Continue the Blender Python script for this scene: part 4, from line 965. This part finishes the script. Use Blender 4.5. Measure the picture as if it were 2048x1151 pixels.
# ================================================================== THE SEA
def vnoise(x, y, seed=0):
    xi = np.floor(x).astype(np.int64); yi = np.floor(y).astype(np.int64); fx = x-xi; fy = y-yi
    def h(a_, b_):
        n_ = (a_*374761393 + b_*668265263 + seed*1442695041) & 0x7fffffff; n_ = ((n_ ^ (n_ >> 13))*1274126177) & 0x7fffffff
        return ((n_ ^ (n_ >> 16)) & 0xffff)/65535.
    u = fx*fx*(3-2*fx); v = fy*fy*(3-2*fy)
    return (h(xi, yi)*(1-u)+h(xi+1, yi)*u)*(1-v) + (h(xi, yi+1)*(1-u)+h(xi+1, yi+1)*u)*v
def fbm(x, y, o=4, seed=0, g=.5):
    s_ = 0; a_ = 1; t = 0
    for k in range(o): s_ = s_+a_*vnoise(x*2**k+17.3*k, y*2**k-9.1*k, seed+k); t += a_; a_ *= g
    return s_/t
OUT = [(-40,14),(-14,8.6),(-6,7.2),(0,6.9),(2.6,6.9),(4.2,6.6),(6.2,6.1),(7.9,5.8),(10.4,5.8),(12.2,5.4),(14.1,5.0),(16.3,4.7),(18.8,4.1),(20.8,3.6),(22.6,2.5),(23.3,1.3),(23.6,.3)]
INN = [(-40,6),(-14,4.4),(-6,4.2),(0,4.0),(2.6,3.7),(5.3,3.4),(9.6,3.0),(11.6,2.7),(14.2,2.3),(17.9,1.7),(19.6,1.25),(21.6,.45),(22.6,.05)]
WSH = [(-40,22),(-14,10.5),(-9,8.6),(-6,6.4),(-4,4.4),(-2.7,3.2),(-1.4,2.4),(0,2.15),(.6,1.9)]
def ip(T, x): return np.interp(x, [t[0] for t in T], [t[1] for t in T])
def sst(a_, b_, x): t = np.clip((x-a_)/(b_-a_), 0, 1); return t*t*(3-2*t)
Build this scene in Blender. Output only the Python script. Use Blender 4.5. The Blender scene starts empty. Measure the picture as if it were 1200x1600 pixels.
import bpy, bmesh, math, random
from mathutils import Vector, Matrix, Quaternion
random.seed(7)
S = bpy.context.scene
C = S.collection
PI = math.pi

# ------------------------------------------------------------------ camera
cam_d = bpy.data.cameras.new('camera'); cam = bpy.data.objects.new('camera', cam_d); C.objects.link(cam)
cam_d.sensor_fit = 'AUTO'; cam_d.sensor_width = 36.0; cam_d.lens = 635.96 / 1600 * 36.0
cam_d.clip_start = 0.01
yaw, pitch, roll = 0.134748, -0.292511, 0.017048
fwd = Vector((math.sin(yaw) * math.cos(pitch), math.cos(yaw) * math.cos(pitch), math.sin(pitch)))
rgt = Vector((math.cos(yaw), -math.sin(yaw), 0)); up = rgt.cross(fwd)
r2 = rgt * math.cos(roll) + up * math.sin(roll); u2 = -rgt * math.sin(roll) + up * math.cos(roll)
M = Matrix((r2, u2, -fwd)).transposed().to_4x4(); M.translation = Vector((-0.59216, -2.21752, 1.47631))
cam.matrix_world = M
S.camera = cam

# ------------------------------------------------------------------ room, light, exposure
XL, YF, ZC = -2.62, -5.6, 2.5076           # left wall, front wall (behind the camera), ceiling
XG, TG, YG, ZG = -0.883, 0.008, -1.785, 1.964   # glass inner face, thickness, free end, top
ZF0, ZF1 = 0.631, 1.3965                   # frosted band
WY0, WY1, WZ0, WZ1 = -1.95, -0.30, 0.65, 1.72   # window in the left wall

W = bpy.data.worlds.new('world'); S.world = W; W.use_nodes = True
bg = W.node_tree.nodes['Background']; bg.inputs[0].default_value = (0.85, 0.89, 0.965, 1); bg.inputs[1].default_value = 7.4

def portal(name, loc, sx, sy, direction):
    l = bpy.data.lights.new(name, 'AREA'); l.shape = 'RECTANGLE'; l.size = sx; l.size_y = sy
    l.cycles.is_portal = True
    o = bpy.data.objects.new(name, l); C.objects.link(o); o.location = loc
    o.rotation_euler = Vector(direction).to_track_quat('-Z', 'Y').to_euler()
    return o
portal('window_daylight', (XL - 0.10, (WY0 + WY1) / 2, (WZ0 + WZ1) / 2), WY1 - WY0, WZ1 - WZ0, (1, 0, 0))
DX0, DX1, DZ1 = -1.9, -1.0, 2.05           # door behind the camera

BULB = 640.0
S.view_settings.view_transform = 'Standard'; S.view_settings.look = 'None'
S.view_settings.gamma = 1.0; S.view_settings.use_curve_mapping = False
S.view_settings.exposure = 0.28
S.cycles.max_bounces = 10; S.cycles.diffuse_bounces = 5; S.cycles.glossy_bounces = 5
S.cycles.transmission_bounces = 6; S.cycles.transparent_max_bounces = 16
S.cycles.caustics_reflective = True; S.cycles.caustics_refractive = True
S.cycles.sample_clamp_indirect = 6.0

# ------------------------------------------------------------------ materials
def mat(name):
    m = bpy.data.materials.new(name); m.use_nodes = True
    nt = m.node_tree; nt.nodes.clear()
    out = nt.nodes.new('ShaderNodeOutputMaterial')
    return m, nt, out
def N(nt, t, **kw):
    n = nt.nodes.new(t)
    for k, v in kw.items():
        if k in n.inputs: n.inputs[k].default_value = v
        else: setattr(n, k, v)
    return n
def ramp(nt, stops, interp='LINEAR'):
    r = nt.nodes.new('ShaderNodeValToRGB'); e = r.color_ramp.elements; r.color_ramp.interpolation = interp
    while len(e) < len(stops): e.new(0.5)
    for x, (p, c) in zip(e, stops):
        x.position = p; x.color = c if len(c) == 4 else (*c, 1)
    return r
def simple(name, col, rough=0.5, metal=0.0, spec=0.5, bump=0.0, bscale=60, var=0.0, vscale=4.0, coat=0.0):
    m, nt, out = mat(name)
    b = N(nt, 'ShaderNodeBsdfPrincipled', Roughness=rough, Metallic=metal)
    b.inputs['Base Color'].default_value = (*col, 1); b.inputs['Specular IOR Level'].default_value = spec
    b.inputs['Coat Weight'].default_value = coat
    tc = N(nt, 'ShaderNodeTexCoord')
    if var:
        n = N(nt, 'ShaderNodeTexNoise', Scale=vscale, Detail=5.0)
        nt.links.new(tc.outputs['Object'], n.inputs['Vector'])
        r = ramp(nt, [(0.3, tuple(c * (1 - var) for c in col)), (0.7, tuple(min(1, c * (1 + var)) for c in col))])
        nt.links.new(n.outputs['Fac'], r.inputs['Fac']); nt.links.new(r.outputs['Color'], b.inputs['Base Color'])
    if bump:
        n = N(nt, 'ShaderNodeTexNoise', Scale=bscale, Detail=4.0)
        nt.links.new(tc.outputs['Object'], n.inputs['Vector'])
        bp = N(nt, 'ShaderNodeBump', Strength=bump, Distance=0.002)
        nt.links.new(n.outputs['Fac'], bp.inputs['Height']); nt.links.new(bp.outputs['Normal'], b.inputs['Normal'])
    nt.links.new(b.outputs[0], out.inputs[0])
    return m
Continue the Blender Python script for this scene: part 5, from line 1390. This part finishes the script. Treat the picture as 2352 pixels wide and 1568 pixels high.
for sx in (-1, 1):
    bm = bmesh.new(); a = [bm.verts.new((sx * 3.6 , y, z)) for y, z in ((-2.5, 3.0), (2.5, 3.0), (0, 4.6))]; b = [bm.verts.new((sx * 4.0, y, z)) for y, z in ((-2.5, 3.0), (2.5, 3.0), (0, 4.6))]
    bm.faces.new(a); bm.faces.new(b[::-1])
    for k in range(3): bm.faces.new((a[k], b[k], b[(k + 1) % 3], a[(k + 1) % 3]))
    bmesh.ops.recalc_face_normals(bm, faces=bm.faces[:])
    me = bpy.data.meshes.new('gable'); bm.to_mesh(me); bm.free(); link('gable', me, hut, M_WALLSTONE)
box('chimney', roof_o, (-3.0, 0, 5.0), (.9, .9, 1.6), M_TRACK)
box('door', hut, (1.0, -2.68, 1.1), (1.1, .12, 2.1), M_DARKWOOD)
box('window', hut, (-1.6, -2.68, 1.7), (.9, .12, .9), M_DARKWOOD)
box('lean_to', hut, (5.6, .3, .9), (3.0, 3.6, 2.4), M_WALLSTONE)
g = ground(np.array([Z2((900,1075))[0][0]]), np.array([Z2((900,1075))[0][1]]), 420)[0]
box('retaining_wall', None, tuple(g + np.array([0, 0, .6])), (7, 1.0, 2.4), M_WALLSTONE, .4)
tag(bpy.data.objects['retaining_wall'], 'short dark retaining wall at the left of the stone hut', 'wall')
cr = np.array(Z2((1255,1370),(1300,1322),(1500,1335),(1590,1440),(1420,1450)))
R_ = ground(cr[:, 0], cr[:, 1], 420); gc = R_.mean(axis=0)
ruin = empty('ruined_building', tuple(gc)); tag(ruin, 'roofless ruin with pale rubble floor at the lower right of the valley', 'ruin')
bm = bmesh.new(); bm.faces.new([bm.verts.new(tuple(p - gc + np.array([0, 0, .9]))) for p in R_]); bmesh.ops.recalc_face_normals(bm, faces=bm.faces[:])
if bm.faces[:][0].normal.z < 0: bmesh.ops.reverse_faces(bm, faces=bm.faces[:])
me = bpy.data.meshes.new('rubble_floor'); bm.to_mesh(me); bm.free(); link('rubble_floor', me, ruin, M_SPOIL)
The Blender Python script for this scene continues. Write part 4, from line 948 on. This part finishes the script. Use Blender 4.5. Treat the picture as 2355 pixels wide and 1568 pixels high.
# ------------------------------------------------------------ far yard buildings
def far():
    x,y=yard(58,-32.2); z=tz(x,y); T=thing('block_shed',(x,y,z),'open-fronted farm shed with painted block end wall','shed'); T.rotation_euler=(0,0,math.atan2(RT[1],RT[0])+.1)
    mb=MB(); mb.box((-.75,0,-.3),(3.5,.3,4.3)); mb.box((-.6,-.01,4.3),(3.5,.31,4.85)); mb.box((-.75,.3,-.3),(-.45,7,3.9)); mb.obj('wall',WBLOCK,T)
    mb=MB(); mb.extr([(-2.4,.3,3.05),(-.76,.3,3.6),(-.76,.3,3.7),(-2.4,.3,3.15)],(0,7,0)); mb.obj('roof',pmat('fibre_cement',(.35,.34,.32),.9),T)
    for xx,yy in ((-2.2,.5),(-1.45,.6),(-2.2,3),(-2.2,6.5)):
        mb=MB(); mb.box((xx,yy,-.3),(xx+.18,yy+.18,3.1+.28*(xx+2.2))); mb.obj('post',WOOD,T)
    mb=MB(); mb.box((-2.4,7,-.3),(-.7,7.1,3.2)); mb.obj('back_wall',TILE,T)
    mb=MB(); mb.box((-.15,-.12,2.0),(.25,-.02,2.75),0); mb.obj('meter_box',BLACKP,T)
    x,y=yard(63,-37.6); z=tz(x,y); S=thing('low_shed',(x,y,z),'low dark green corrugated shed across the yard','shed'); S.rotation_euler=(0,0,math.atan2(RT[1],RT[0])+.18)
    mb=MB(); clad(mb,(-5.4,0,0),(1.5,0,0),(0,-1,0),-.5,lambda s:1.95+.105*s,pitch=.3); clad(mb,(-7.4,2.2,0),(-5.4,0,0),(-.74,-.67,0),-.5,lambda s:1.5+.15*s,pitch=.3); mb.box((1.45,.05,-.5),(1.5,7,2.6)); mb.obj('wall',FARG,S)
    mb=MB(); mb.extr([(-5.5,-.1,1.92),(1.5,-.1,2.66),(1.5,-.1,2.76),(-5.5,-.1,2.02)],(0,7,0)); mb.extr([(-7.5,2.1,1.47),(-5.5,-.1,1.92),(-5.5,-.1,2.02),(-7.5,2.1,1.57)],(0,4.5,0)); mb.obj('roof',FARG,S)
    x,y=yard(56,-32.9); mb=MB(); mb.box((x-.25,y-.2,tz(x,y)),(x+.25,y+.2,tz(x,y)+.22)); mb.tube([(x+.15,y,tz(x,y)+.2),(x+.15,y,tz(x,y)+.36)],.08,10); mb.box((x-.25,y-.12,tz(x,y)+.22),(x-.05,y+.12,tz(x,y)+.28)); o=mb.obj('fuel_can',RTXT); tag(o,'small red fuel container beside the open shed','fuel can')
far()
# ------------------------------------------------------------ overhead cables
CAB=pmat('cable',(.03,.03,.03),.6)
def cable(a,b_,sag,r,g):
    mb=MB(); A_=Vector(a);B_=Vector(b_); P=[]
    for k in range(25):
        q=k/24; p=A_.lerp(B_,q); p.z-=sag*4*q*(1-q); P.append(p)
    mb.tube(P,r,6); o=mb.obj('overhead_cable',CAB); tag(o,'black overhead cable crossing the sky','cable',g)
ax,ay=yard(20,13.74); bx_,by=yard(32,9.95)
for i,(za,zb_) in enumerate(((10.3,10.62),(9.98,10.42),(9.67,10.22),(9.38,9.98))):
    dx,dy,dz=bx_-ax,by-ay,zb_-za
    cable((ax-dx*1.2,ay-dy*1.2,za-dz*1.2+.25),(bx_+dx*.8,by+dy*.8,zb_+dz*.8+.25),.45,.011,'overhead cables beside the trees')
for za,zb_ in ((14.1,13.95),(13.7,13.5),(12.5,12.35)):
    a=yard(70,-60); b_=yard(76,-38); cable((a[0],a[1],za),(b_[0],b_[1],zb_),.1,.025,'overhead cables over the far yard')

^^^^

→ Written request:
Give the exact lines, and only those, from the line containing "Build this scene" through the line containing "DX0, DX1, DZ1" in the entries above.

→ Expected answer:
Build this scene in Blender. Output only the Python script. Use Blender 4.5. The Blender scene starts empty. Measure the picture as if it were 1200x1600 pixels.
import bpy, bmesh, math, random
from mathutils import Vector, Matrix, Quaternion
random.seed(7)
S = bpy.context.scene
C = S.collection
PI = math.pi

# ------------------------------------------------------------------ camera
cam_d = bpy.data.cameras.new('camera'); cam = bpy.data.objects.new('camera', cam_d); C.objects.link(cam)
cam_d.sensor_fit = 'AUTO'; cam_d.sensor_width = 36.0; cam_d.lens = 635.96 / 1600 * 36.0
cam_d.clip_start = 0.01
yaw, pitch, roll = 0.134748, -0.292511, 0.017048
fwd = Vector((math.sin(yaw) * math.cos(pitch), math.cos(yaw) * math.cos(pitch), math.sin(pitch)))
rgt = Vector((math.cos(yaw), -math.sin(yaw), 0)); up = rgt.cross(fwd)
r2 = rgt * math.cos(roll) + up * math.sin(roll); u2 = -rgt * math.sin(roll) + up * math.cos(roll)
M = Matrix((r2, u2, -fwd)).transposed().to_4x4(); M.translation = Vector((-0.59216, -2.21752, 1.47631))
cam.matrix_world = M
S.camera = cam

# ------------------------------------------------------------------ room, light, exposure
XL, YF, ZC = -2.62, -5.6, 2.5076           # left wall, front wall (behind the camera), ceiling
XG, TG, YG, ZG = -0.883, 0.008, -1.785, 1.964   # glass inner face, thickness, free end, top
ZF0, ZF1 = 0.631, 1.3965                   # frosted band
WY0, WY1, WZ0, WZ1 = -1.95, -0.30, 0.65, 1.72   # window in the left wall

W = bpy.data.worlds.new('world'); S.world = W; W.use_nodes = True
bg = W.node_tree.nodes['Background']; bg.inputs[0].default_value = (0.85, 0.89, 0.965, 1); bg.inputs[1].default_value = 7.4

def portal(name, loc, sx, sy, direction):
    l = bpy.data.lights.new(name, 'AREA'); l.shape = 'RECTANGLE'; l.size = sx; l.size_y = sy
    l.cycles.is_portal = True
    o = bpy.data.objects.new(name, l); C.objects.link(o); o.location = loc
    o.rotation_euler = Vector(direction).to_track_quat('-Z', 'Y').to_euler()
    return o
portal('window_daylight', (XL - 0.10, (WY0 + WY1) / 2, (WZ0 + WZ1) / 2), WY1 - WY0, WZ1 - WZ0, (1, 0, 0))
DX0, DX1, DZ1 = -1.9, -1.0, 2.05           # door behind the camera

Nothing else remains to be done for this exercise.